One fascinating thing that the observations of AT2017gfo showed was the creation of heavy elements. A lot of elements are forged inside stars, where core fusion processes smash atoms together to make heavier ones.

But there's a cutoff point for this – stars can't fuse elements heavier than iron, because the energy it takes to do so is greater than the energy produced by fusion.

It takes a very energetic event to make heavier elements, such as a supernova explosion. AT2017gfo showed that neutron star kilonovae are also productive heavy element factories – in the light emitted during the explosion, astronomers detected the signature of strontium.

Steppen and his colleagues have taken this analysis a step further. By carefully studying multiple datasets, they were able to observe the hour-by-hour evolution of the kilonova, and the formation of heavy elements, known as r-process elements, within.

When the two neutron stars collide, the initial kilonova of exploded neutron star guts is extremely hot, billions of degrees, comparable to the heat of the Big Bang. In this hot, plasmatic environment, elementary particles like electrons can whizz around freely, unbound.

As the kilonova expands and cools, the particles snatch each other up and become atoms. This, the researchers say, is similar to a period early in the history of the Universe known as the Epoch of Recombination.

Around 380,000 years after the Big Bang, the Universe cooled enough so that the particles glopping around in the primordial plasma soup could combine into atoms.

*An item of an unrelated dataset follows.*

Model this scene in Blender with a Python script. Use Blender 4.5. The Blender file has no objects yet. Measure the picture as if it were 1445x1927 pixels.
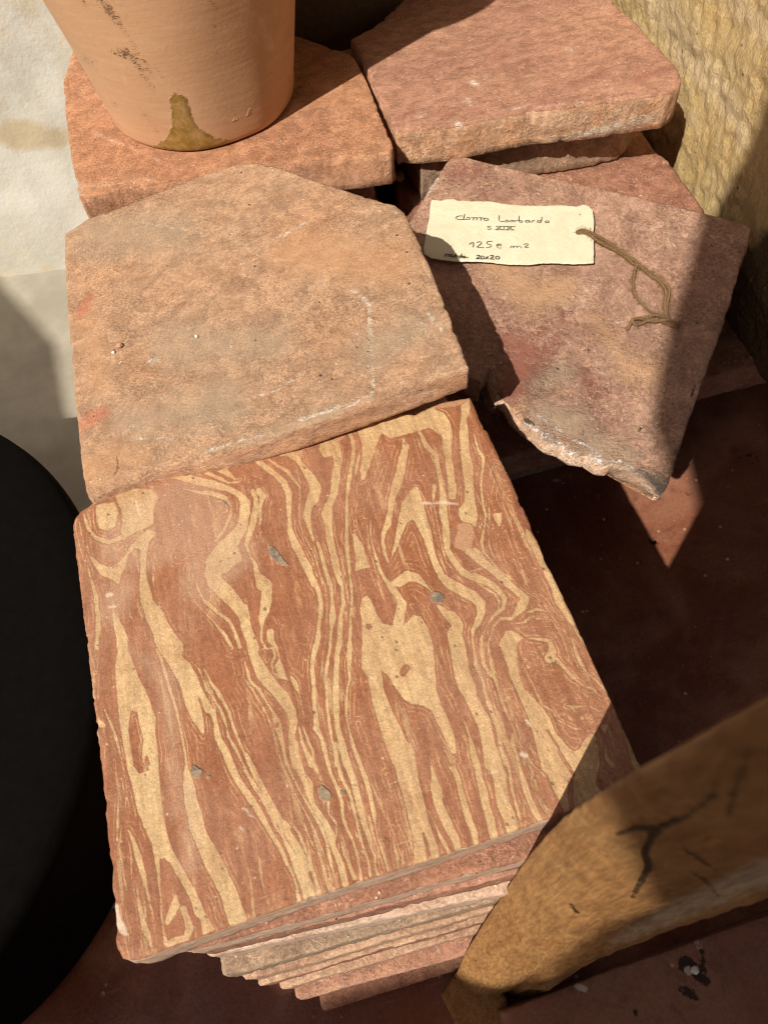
import bpy, bmesh, math, random
import numpy as np
from mathutils import Vector, noise, Matrix
from mathutils.geometry import delaunay_2d_cdt

sc = bpy.context.scene
col = sc.collection
rnd = random.Random(7)

# ---------------------------------------------------------------- camera
FPX = 1420.0
CX, CY = 722.5, 963.5
RT = np.array([[0.95720575, 0.27136768, -0.10058204],
               [-0.28358075, 0.81007143, -0.5131922],
               [-0.05778514, 0.51975365, 0.85235968]])   # columns: camera x, y, z axes in the world
CAM = np.array([0.10416, -0.03317, 0.29976])
RC = RT.T
cd = bpy.data.cameras.new('camera')
co = bpy.data.objects.new('camera', cd)
col.objects.link(co)
M = Matrix([[*RT[0], CAM[0]], [*RT[1], CAM[1]], [*RT[2], CAM[2]], [0, 0, 0, 1]])
co.matrix_world = M
cd.sensor_fit = 'HORIZONTAL'
cd.sensor_width = 36
cd.lens = 36 * FPX / 1445
cd.clip_start = 0.005
cd.clip_end = 200
cd.dof.use_dof = True
cd.dof.focus_distance = 0.40
cd.dof.aperture_fstop = 28
sc.camera = co

# ---------------------------------------------------------------- world and sun
SUN = np.array([0.5071, 0.4249, -0.7498])
SUN /= np.linalg.norm(SUN)
w = bpy.data.worlds.new('World')
sc.world = w
w.use_nodes = True
wn = w.node_tree
for n in list(wn.nodes): wn.nodes.remove(n)
wo = wn.nodes.new('ShaderNodeOutputWorld')
wb = wn.nodes.new('ShaderNodeBackground')
ws = wn.nodes.new('ShaderNodeTexSky')
ws.sky_type = 'NISHITA'
ws.sun_disc = False
ws.ozone_density = 0.0
ws.dust_density = 5.0
ws.sun_elevation = math.asin(-SUN[2])
ws.sun_rotation = math.atan2(-SUN[0], -SUN[1])
wb.inputs['Strength'].default_value = 0.062
wn.links.new(ws.outputs[0], wb.inputs['Color'])
wn.links.new(wb.outputs[0], wo.inputs['Surface'])
ld = bpy.data.lights.new('sun', 'SUN')
ld.energy = 4.9
ld.angle = math.radians(0.53)
ld.color = (1.0, 0.925, 0.815)
lo = bpy.data.objects.new('sun', ld)
col.objects.link(lo)
lo.rotation_euler = Vector(SUN).to_track_quat('-Z', 'Y').to_euler()
lo.location = (-1, -1, 2)
sc.view_settings.view_transform = 'Standard'
sc.view_settings.look = 'None'
sc.view_settings.exposure = 0.10
sc.view_settings.gamma = 1
sc.cycles.use_denoising = True
sc.cycles.filter_width = 1.1
sc.cycles.max_bounces = 6
sc.cycles.caustics_reflective = False

# ---------------------------------------------------------------- helpers
FLOOR = -0.255

def at(u, v, z=0.0):
    d = RT @ np.array([(u - CX) / FPX, -(v - CY) / FPX, -1.0])
    k = (z - CAM[2]) / d[2]
    return CAM + k * d

def at_plane(u, v, pl):
    """pl = (a, b, c): z = a + b x + c y"""
    d = RT @ np.array([(u - CX) / FPX, -(v - CY) / FPX, -1.0])
    a, b, c = pl
    k = (a + b * CAM[0] + c * CAM[1] - CAM[2]) / (d[2] - b * d[0] - c * d[1])
    return CAM + k * d

def project(P):
    q = (P - CAM) @ RC.T
    return np.stack([CX + FPX * q[:, 0] / -q[:, 2], CY - FPX * q[:, 1] / -q[:, 2]], 1)

def plane3(p, q, r):
    A = np.array([[1, p[0], p[1]], [1, q[0], q[1]], [1, r[0], r[1]]])
    return np.linalg.solve(A, np.array([p[2], q[2], r[2]]))

def seg_dist(XY, p, q, wp, wq):
    d = q - p
    L = d @ d + 1e-12
    t = np.clip(((XY - p) @ d) / L, 0, 1)
    c = p + t[:, None] * d
    return np.hypot(*(XY - c).T) - (wp + (wq - wp) * t) * 0.5

def field(XY, shapes, far=30.0):
    """signed distance (negative inside) to a list of marks; kinds: s stroke, p polygon, x stroke cut out, X polygon cut out"""
    D = np.full(len(XY), far)
    for kind, pts in shapes:
        P = np.array(pts, float)
        xy = P[:, :2]
        pad = far + (P[:, 2].max() if P.shape[1] > 2 else 0)
        lo_, hi_ = xy.min(0) - pad, xy.max(0) + pad
        idx = np.nonzero((XY[:, 0] > lo_[0]) & (XY[:, 0] < hi_[0]) & (XY[:, 1] > lo_[1]) & (XY[:, 1] < hi_[1]))[0]
        if not len(idx): continue
        Q = XY[idx]
        if kind in 'sx':
            d = np.full(len(Q), 1e9)
            if len(P) == 1:
                d = np.hypot(*(Q - xy[0]).T) - P[0, 2] / 2
            for i in range(len(P) - 1):
                d = np.minimum(d, seg_dist(Q, xy[i], xy[i + 1], P[i, 2], P[i + 1, 2]))
        else:
            d = np.full(len(Q), 1e9)
            ins = np.zeros(len(Q), bool)
            n = len(P)
            for i in range(n):
                a, b = xy[i], xy[(i + 1) % n]
                d = np.minimum(d, seg_dist(Q, a, b, 0, 0))
                if a[1] != b[1]:
                    c = ((a[1] > Q[:, 1]) != (b[1] > Q[:, 1])) & (Q[:, 0] < (b[0] - a[0]) * (Q[:, 1] - a[1]) / (b[1] - a[1]) + a[0])
                    ins ^= c
            d = np.where(ins, -d, d)
        if kind in 'sp': D[idx] = np.minimum(D[idx], d)
        else: D[idx] = np.maximum(D[idx], -d)
    return np.minimum(D, far)

def parse(txt, origins):
    """marks written as: crop kind x,y,w x,y,w ... in the coordinates of an enlargement"""
    out = []
    for line in txt.strip().splitlines():
        t = line.split()
        if not t or t[0].startswith('#'): continue
        ox, oy, s = origins[t[0]]
        pts = []
        for q in t[2:]:
            v = [float(k) for k in q.split(',')]
            pts.append([ox + v[0] / s, oy + v[1] / s] + [k / s for k in v[2:]])
        out.append((t[1], pts))
    return out

def tag(o, label=None, cat=None, group=None, kind=None):
    if label: o['label'] = label
    if cat: o['category'] = cat
    if group: o['group'] = group
    if kind: o['kind'] = kind
    return o

def obj(name, verts, faces, mats, parent=None, smooth=True, attrs=None, fmat=None, origin=None):
    """links a mesh whose vertices are given in world coordinates; origin is the world point the object sits at"""
    V = np.array(verts, float)
    o0 = np.array(origin, float) if origin is not None else np.zeros(3)
    me = bpy.data.meshes.new(name)
    me.from_pydata((V - o0).tolist(), [], faces)
    for m in (mats if isinstance(mats, (list, tuple)) else [mats]): me.materials.append(m)
    if fmat is not None: me.polygons.foreach_set('material_index', fmat)
    if smooth: me.polygons.foreach_set('use_smooth', [True] * len(me.polygons))
    if attrs:
        for k, a in attrs.items():
            at_ = me.attributes.new(k, 'FLOAT', 'POINT')
            at_.data.foreach_set('value', np.asarray(a, np.float32))
    me.update()
    o = bpy.data.objects.new(name, me)
    col.objects.link(o)
    if parent is not None:
        o.parent = parent
        o.location = o0 - np.array(parent.location)
    else:
        o.location = o0
    return o

def empty(name, loc):
    o = bpy.data.objects.new(name, None)
    o.empty_display_size = 0.02
    o.location = loc
    col.objects.link(o)
    return o

def nz(p, s, seed=0.0):
    return noise.noise(Vector((p[0] * s + seed, p[1] * s - seed * 1.7, (p[2] if len(p) > 2 else 0) * s + seed * .3)))

# ---------------------------------------------------------------- node helper
class NT:
    def __init__(s, name):
        s.m = bpy.data.materials.new(name)
        s.m.use_nodes = True
        s.t = s.m.node_tree
        for n in list(s.t.nodes): s.t.nodes.remove(n)
        s.out = s.t.nodes.new('ShaderNodeOutputMaterial')
        s.b = s.t.nodes.new('ShaderNodeBsdfPrincipled')
        s.t.links.new(s.b.outputs[0], s.out.inputs['Surface'])
    def n(s, typ, **k):
        nd = s.t.nodes.new(typ)
        for a, v in k.items(): setattr(nd, a, v)
        return nd
    def put(s, sock, v):
        if isinstance(v, bpy.types.NodeSocket): s.t.links.new(v, sock)
        elif isinstance(v, (tuple, list)) and sock.type == 'RGBA': sock.default_value = (*v[:3], 1)
        else: sock.default_value = v
    def coord(s, scale=(1, 1, 1), seed=0.0, per_object=True):
        tc = s.n('ShaderNodeTexCoord')
        mp = s.n('ShaderNodeMapping')
        mp.inputs['Scale'].default_value = scale
        mp.inputs['Location'].default_value = (seed, seed * .7, seed * 1.3)
        s.t.links.new(tc.outputs['Object'], mp.inputs['Vector'])
        if not per_object: return mp.outputs[0]
        oi = s.n('ShaderNodeObjectInfo')
        a = s.n('ShaderNodeVectorMath', operation='ADD')
        sc_ = s.math('MULTIPLY', oi.outputs['Random'], 3.0)
        cb = s.n('ShaderNodeCombineXYZ')
        for i in range(3): s.t.links.new(sc_, cb.inputs[i])
        s.t.links.new(mp.outputs[0], a.inputs[0])
        s.t.links.new(cb.outputs[0], a.inputs[1])
        return a.outputs[0]
    def noise(s, vec, scale, detail=5, rough=.6, dist=0.0):
        n = s.n('ShaderNodeTexNoise')
        s.t.links.new(vec, n.inputs['Vector'])
        n.inputs['Scale'].default_value = scale
        n.inputs['Detail'].default_value = detail
        n.inputs['Roughness'].default_value = rough
        n.inputs['Distortion'].default_value = dist
        return n.outputs['Fac']
    def voro(s, vec, scale, feature='F1', out='Distance', rand=1.0):
        n = s.n('ShaderNodeTexVoronoi', feature=feature)
        s.t.links.new(vec, n.inputs['Vector'])
        n.inputs['Scale'].default_value = scale
        n.inputs['Randomness'].default_value = rand
        return n.outputs[out]
    def math(s, op, a, b=0.0, c=None, clamp=False):
        n = s.n('ShaderNodeMath', operation=op)
        n.use_clamp = clamp
        s.put(n.inputs[0], a)
        s.put(n.inputs[1], b)
        if c is not None: s.put(n.inputs[2], c)
        return n.outputs[0]
    def step(s, v, lo, hi, a=0.0, b=1.0):
        n = s.n('ShaderNodeMapRange', interpolation_type='SMOOTHSTEP')
        s.put(n.inputs['Value'], v)
        n.inputs['From Min'].default_value = lo
        n.inputs['From Max'].default_value = hi
        n.inputs['To Min'].default_value = a
        n.inputs['To Max'].default_value = b
        return n.outputs[0]
    def mix(s, f, a, b, mode='MIX'):
        n = s.n('ShaderNodeMix', data_type='RGBA', blend_type=mode)
        s.put(n.inputs[0], f)
        s.put(n.inputs[6], a)
        s.put(n.inputs[7], b)
        return n.outputs[2]
    def attr(s, name):
        n = s.n('ShaderNodeAttribute')
        n.attribute_name = name
        return n.outputs['Fac']
    def bump(s, h, dist, strength=1.0, prev=None):
        n = s.n('ShaderNodeBump')
        n.inputs['Distance'].default_value = dist
        n.inputs['Strength'].default_value = strength
        s.t.links.new(h, n.inputs['Height'])
        if prev is not None: s.t.links.new(prev, n.inputs['Normal'])
        return n.outputs[0]
    def done(s, color, rough=.85, normal=None, spec=.3):
        s.put(s.b.inputs['Base Color'], color)
        s.put(s.b.inputs['Roughness'], rough)
        s.b.inputs['Specular IOR Level'].default_value = spec
        if normal is not None: s.t.links.new(normal, s.b.inputs['Normal'])
        return s.m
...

The plasma soup had scattered light instead of allowing it to propagate, and this 'recombination' meant that light could finally stream through the Universe.

The process of combination observed in the neutron star kilonova is very similar to what we think happened during the Epoch of Recombination, suggesting that kilonovae could be a powerful laboratory for probing the evolution of the early Universe, in miniature.

The researchers were also able to confirm the presence of strontium and yttrium in the evolving kilonova, bolstering support for kilonova explosions as a source of heavy elements in the Universe.

"We can now see the moment where atomic nuclei and electrons are uniting in the afterglow," says astrophysicist Rasmus Damgaard of the Niels Bohr Institute.

"For the first time we see the creation of atoms, we can measure the temperature of the matter and see the micro physics in this remote explosion. It is like admiring three cosmic background radiation surrounding us from all sides, but here, we get to see everything from the outside. We see before, during and after the moment of birth of the atoms."

Now that's metal.

The research has been published in Astronomy & Astrophysics.